▶ YOUR INSTRUCTIONS: Of all the lines in the material, how many contain the word "that"? State the number alone.

▶ DATA SUPPLIED:
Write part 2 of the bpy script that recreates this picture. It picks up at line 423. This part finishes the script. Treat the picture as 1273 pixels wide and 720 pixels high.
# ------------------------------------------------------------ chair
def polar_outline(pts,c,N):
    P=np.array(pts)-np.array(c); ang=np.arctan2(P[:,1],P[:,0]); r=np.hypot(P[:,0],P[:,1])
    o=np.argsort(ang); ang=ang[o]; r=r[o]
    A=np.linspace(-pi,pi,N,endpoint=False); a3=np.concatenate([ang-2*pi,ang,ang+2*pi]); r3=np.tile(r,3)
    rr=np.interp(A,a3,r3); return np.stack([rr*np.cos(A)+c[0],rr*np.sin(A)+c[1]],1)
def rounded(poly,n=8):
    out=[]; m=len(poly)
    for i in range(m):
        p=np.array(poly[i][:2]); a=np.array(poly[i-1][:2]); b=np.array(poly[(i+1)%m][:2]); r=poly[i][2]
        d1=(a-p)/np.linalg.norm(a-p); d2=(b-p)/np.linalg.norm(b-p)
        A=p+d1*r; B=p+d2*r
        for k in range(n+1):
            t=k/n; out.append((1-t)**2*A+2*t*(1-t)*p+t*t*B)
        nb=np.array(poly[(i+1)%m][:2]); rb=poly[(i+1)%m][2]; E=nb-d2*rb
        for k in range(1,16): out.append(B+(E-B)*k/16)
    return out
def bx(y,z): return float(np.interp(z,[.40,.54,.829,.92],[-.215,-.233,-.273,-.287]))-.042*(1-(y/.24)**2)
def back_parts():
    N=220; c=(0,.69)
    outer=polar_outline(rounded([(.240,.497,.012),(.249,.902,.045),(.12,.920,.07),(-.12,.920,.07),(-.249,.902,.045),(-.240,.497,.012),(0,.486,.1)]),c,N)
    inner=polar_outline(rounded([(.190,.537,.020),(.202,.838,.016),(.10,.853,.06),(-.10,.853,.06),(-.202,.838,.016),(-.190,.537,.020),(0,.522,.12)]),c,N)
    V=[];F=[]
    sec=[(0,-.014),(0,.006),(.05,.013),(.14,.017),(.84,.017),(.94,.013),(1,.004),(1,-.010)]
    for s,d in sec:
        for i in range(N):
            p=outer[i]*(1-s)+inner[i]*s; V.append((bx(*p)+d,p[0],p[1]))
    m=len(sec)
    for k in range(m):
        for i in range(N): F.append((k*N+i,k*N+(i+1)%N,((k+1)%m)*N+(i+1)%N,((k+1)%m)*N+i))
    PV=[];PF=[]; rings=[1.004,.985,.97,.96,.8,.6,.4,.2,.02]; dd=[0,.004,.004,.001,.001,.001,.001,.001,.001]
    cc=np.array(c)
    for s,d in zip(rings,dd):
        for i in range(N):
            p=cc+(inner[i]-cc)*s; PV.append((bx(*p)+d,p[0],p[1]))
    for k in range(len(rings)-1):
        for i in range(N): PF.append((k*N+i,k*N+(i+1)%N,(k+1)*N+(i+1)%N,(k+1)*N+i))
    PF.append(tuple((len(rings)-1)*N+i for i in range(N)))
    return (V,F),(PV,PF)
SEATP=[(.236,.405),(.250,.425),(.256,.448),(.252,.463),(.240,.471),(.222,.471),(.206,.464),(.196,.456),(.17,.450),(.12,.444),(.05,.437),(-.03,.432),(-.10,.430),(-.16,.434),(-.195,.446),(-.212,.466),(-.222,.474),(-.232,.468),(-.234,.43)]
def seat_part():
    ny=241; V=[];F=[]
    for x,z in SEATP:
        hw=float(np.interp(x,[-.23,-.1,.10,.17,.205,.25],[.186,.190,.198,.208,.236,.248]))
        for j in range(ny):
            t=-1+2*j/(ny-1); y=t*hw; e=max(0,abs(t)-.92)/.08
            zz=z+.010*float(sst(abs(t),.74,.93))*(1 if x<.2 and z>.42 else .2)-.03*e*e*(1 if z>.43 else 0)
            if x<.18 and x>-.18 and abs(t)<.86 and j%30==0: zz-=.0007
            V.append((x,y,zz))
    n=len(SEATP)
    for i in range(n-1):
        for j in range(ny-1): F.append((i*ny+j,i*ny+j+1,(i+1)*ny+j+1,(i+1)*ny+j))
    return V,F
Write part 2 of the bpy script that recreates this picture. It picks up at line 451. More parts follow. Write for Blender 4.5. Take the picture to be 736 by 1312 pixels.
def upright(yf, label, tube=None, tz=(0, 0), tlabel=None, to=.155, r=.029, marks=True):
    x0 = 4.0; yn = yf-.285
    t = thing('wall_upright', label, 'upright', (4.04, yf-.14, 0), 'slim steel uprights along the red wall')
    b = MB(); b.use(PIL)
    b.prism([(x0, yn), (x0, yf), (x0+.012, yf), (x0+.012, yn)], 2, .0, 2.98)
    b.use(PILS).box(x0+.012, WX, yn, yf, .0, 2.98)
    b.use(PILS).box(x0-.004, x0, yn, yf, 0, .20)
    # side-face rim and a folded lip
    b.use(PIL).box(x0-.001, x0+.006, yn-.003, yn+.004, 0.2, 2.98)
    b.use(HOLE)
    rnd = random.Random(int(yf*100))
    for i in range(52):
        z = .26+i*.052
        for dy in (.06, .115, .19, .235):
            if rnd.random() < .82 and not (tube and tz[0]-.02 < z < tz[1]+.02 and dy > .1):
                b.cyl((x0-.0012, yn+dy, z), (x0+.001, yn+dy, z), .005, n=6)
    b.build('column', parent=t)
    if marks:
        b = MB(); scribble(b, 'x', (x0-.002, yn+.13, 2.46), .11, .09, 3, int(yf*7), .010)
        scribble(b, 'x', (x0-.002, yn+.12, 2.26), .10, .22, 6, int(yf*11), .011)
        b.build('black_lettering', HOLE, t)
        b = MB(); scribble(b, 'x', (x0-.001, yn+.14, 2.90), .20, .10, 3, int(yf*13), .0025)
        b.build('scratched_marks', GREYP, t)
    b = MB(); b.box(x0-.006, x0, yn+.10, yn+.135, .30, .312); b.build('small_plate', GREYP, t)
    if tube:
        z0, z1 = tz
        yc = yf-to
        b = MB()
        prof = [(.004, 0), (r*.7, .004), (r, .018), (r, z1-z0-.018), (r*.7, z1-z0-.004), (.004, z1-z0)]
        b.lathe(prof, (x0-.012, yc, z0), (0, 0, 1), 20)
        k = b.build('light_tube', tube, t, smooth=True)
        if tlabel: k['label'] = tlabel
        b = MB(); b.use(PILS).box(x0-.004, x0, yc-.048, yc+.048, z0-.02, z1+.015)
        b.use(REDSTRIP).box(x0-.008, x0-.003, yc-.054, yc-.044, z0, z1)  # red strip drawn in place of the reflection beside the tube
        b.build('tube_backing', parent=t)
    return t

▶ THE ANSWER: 2